境界が違うことが判明した

30年前に分譲地を購入して家を建てましたが、最近、隣家の土地が私の土地に約7㎡侵入していることがわかりました。そこで、隣家との塀を正しい境界線上に移築することを請求しましたが、応じてくれません。また、仮に私の主張が正しいとしても、取得時効が完成しているので、移築請求には応じられないと言っています。

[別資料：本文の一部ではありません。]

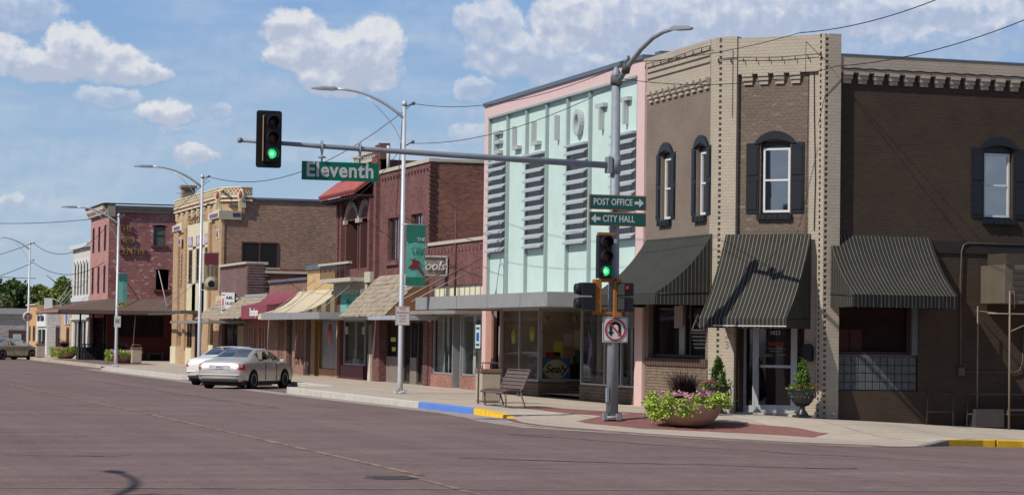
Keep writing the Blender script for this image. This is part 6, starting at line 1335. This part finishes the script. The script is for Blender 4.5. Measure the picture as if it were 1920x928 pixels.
q = MB(); q.fb(fz, -.17, .17, .02, .03, 1.42, 2.02); q.build('sign_plate', mat('sign_pale_blue', (.5, .58, .60), .5), hp); q = MB(); q.fb(fz, -.09, .09, .03, .034, 1.6, 1.82); q.build('symbol', mat('sign_blue2', (.02, .08, .35), .5), hp)
q = MB(); q.fb(fz, -.12, .12, .03, .033, 1.9, 1.96); q.fb(fz, -.12, .12, .03, .033, 1.48, 1.54); q.build('sign_print', mat('sign_green', (.0, .13, .07)), hp)
# ------------------------------------------------------------ cars (built along +x, rear at x=0, wheels on z=0)
def paint(n, c, metal=.6, rough=.32): return mat(n, c, rough, metal, .02, coat=.6)
CGL = None
def car(label, pm, base_label=None, tail=1., plate_low=False):
    global CGL
    t = empty('parked_car', (0, 0, 0), label, 'car', 'parked cars')
    #   x,   w,   zb,  belt, wt,  top
    S = [(0.0, .66, .38, .70, .62, .74), (.05, .80, .32, .84, .74, .90), (.14, .87, .27, .92, .78, .985), (.42, .905, .24, .955, .80, 1.03), (.80, .915, .22, .97, .78, 1.06), (1.05, .92, .2, .98, .74, 1.13), (1.45, .92, .2, .985, .66, 1.30),
         (1.80, .92, .2, .98, .61, 1.415), (2.25, .92, .2, .975, .60, 1.45), (2.75, .92, .2, .965, .60, 1.445), (3.05, .92, .2, .96, .61, 1.40), (3.45, .915, .2, .95, .67, 1.22), (3.85, .91, .2, .935, .74, 1.03), (4.25, .895, .22, .88, .72, .94), (4.58, .86, .25, .78, .66, .84), (4.76, .78, .3, .66, .58, .70), (4.83, .62, .36, .56, .5, .58)]
    def ring(s):
        x, w, zb, bl, wt, tp_ = s; cab = tp_-bl > .12
        sh = .985 if cab else .97
        return [(x, 0, zb), (x, w*.86, zb), (x, w*.985, zb+.09), (x, w*1.0, (zb+bl)/2), (x, w*.985, bl-.06), (x, w*.95, bl), (x, wt+(.0 if cab else .0), tp_-.045), (x, wt*.82, tp_), (x, 0, tp_+.018)]
    Rg = [ring(s) for s in S]
    body, side_g, rear_g, front_g = MB(), MB(), MB(), MB()
    for i in range(len(S)-1):
        xm = (S[i][0]+S[i+1][0])/2
        for sgn in (1, -1):
            for k in range(8):
                a, b = Rg[i], Rg[i+1]
                pts = [(p[0], p[1]*sgn, p[2]) for p in (a[k], a[k+1], b[k+1], b[k])]
                tgt = body
                if k == 5 and 1.45 < xm < 3.8:
                    # glass inset in the side above the belt, leaving pillars and roof rail
                    lo0, hi0, hi1, lo1 = [Vector(p) for p in (pts[0], pts[1], pts[2], pts[3])]
                    def lp(u, v): return lo0.lerp(hi0, v).lerp(lo1.lerp(hi1, v), u)
                    u0 = .35 if i == 6 else (0 if i not in (9,) else 0); u1 = 1
                    if i == 11: u1 = .55
                    vv0, vv1 = .06, .88
                    if i == 8: u1 = .90
                    q4 = [lp(u0, vv0), lp(u1, vv0), lp(u1, vv1), lp(u0, vv1)]
                    side_g.face(q4)
                    body.face([lp(0, 0), lp(1, 0), lp(1, vv0), lp(0, vv0)]); body.face([lp(0, vv1), lp(1, vv1), lp(1, 1), lp(0, 1)])
                    if u0 > 0: body.face([lp(0, vv0), lp(u0, vv0), lp(u0, vv1), lp(0, vv1)])
                    if u1 < 1: body.face([lp(u1, vv0), lp(1, vv0), lp(1, vv1), lp(u1, vv1)])
                    continue
                if k == 7 and i in (5, 6): tgt = rear_g
                if k == 7 and i in (10, 11): tgt = front_g
                tgt.face(pts)
    for rg in (Rg[0], Rg[-1]): body.face([(p[0], p[1], p[2]) for p in rg]+[(p[0], -p[1], p[2]) for p in rg[-2:0:-1]])
    bo = body.build('body', pm, t, smooth=True)
    for f in bo.data.polygons: f.use_smooth = True
    try:
        bo.data.set_sharp_from_angle(angle=R(38))
    except Exception: pass
    CG = glass('car_glass', (.22, .27, .26), .45)
    side_g.build('side_window', CG, t); rear_g.build('rear_window', CG, t); front_g.build('windscreen', CG, t)
    q = MB(); q.box(1.3, 3.6, -.72, .72, .25, .9); q.build('seats', mat('car_interior', (.05, .045, .04), .9), t)
    q = MB()
    for y in (-.4, .4): q.box(1.75, 1.95, y-.22, y+.22, .8, 1.22); q.box(2.75, 2.9, y-.22, y+.22, .8, 1.25)
    q.build('head_rest', mat('car_seat_tan', (.16, .14, .11), .9), t)
    q = MB(); q.fb = q.fb
    for y in (-.62, .62): pass
    # trunk lines, bumper crease, lamps
    q = MB(); q.box(-.035, .3, -.80, .80, .47, .53); bb = q.build('bumper', pm, t, bevel=.03)
    q = MB(); q.box(-.025, .2, -.7, .7, .27, .36); q.build('bumper_valance', mat('dark_plastic', (.03, .03, .03), .6), t, bevel=.01)
    for y in (-1, 1):
        q = MB(); q.hexa([(.01, y*.60, .70), (.30, y*.895, .70), (.32, y*.885, .90), (.06, y*.58, .90), (-.005+.03, y*.80, .69), (.22, y*.93, .70), (.24, y*.91, .89), (.07, y*.77, .90)]); q.build('tail_lamp', mat('tail_lamp_red', (.42, .015, .015), .2, coat=.5), t, bevel=.01)
        q = MB(); q.hexa([(4.50, y*.84, .60), (4.74, y*.66, .58), (4.74, y*.62, .70), (4.48, y*.80, .76), (4.46, y*.88, .60), (4.70, y*.78, .58), (4.70, y*.74, .70), (4.44, y*.85, .76)]); q.build('headlight', mat('headlight_clear', (.6, .6, .62), .1, coat=.5), t)
    q = MB(); z0 = .72 if not plate_low else .42
    q.box(-.012 if not plate_low else -.045, .06, -.40, .40, z0-.02, z0+.15); q.build('plate_recess', mat('pale_trim', (.6, .6, .6), .4, .2), t)
    q = MB(); q.box(-.03 if not plate_low else -.055, .0, -.16, .16, z0, z0+.13); pl = q.build('license_plate', mat('plate_white', (.55, .57, .62), .5), t)
    q = MB()
    for k in range(5): q.box(-.034 if not plate_low else -.059, -.03, -.11+k*.045, -.085+k*.045, z0+.04, z0+.09)
    q.build('plate_characters', mat('plate_blue', (.04, .06, .2), .5), pl)
    q = MB(); q.box(.3, 4.5, -.84, .84, .14, .3); q.build('underbody', mat('dark_plastic', (.03, .03, .03)), t)
    q = MB()
    for x in (2.02, 2.98):
        for y in (-1, 1): q.box(x-.006, x+.006, y*.9-.03, y*.9+.03, .32, .95)
    q.build('door_seam', mat('seam_dark', (.05, .05, .05), .7), t)
    for y in (-1, 1):
        for x in (1.78, 2.72):
            q = MB(); q.box(x-.09, x+.09, y*.925-.02, y*.925+.02, .80, .835); q.build('door_handle', pm, t)
        q = MB(); q.box(3.28, 3.42, y*.98-.1, y*.98+.1, .93, 1.07); q.build('wing_mirror', pm, t, bevel=.03)
    TY = mat('tyre', (.018, .018, .018), .85); RM = mat('alloy', (.45, .45, .46), .3, .8, .05)
    for x in (.98, 3.73):
        for y in (-1, 1):
            q = MB(); q.lathe([(.0, 0), (.375, 0), (.375, .012), (0, .012)], (x, y*(.918)-.006, .345), 24, 'y'); q.build('wheel_arch', mat('arch_black', (.01, .01, .01), .9), t)
            q = MB(); c = (x, y*.83, .325); q.lathe([(.2, -.10), (.30, -.11), (.325, -.08), (.325, .08), (.30, .11), (.2, .10)], c, 24, 'y'); w_ = q.build('wheel', TY, t)
            q = MB(); q.lathe([(0, .085), (.05, .1), (.06, .09)] if y > 0 else [(0, -.085), (.05, -.1), (.06, -.09)], c, 12, 'y')
            for k in range(5):
                a = k*2*math.pi/5; q.hexa([Vector(c)+Vector((r_*math.cos(a)-o*math.sin(a), y*d, r_*math.sin(a)+o*math.cos(a))) for d in (.07, .098) for r_, o in ((.04, -.045), (.215, -.035), (.215, .035), (.04, .045))])
            q.lathe([(.195, y*.06), (.225, y*.108), (.205, y*.112), (.19, y*.06)], c, 24, 'y'); q.build('rim', RM, w_)
    return t
H1 = R(90-36)
def put(t, rrx, rry, z, hd, sc=.96):
    """rear right wheel (x=.98,y=-.83) at the given ground point; hd = heading angle from +x"""
    v = Vector((.98*sc, -.9*sc, 0)); v.rotate(Matrix.Rotation(hd, 3, 'Z')); t.location = (rrx-v.x, rry-v.y, z); t.rotation_euler = (0, 0, hd); t.scale = (sc,)*3
c1 = car('silver sedan parked nose-in at the kerb, nearest of the parked cars', paint('silver_paint', (.62, .59, .55), .5, .36)); put(c1, 16.42, 82.2, -.2, H1)
q = MB(); q.box(-.02, .03, -.05, .05, .9, .95); q.build('badge', mat('badge_blue', (.03, .05, .12), .3), None) if False else q.b.free()
c2 = car('white sedan parked nose-in beside the silver sedan, partly hidden behind it', paint('white_paint', (.72, .71, .69), .05, .3), plate_low=True); put(c2, 16.95, 87.6, -.2, H1, .98)
c3 = car('olive tan sedan cut by the left edge of the photo at the far block', paint('olive_paint', (.36, .32, .25), .5, .35)); put(c3, 15.3, 160.0, -.2, R(38), .95)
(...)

分譲地では、境界石を打って図面も交付してくれますので、購入前に実際に現地に行き、図面と現地が一致するかどうか検証することが重要です。 隣地所有者の取得時効の主張についてですが、相手方が善意・無過失で10年間自分の土地と思って占有していれば、その部分を時効で取得することができます。また、善意・無過失でなかったとしても、20年間平穏・公然と占有していれば、相手方は時効で所有権を取得することができます(民法162条)ただ、たとえ時効が成立していたとしても諦めずに調停で話し合うとよいでしょう。なお、隣地との境界があいまいな場合、最終的には「境界確定の訴」を起こし裁判所に決定してもらうしかありませんが、その前に、筆界特定制度といって登記上の土地の境界(筆界)を特定する制度を利用するのもいいでしょう。この制度は、土地の所有名義人が法務局に単独で申し立てることができ、法務局長の指定する筆界特定登記官が当該土地の登記された時点の筆界を明らかにしてくれます。ここで気をつけなければならないことは、筆界と所有部分の境界は別だということです。「筆界」とは,ある土地が登記された時にその土地の範囲を区画するものとして定められた線であり,所有者同士の合意等によって変更することはできません。これに対して,「境界」という語は,所有権の範囲を画する線という意味で用いられることもあり,その場合には,筆界とは異なる概念となります。筆界は所有権の範囲と一致することが多いのですが,一致しないこともあります。時効取得はこのような別筆の一部についても発生するので、注意が必要です。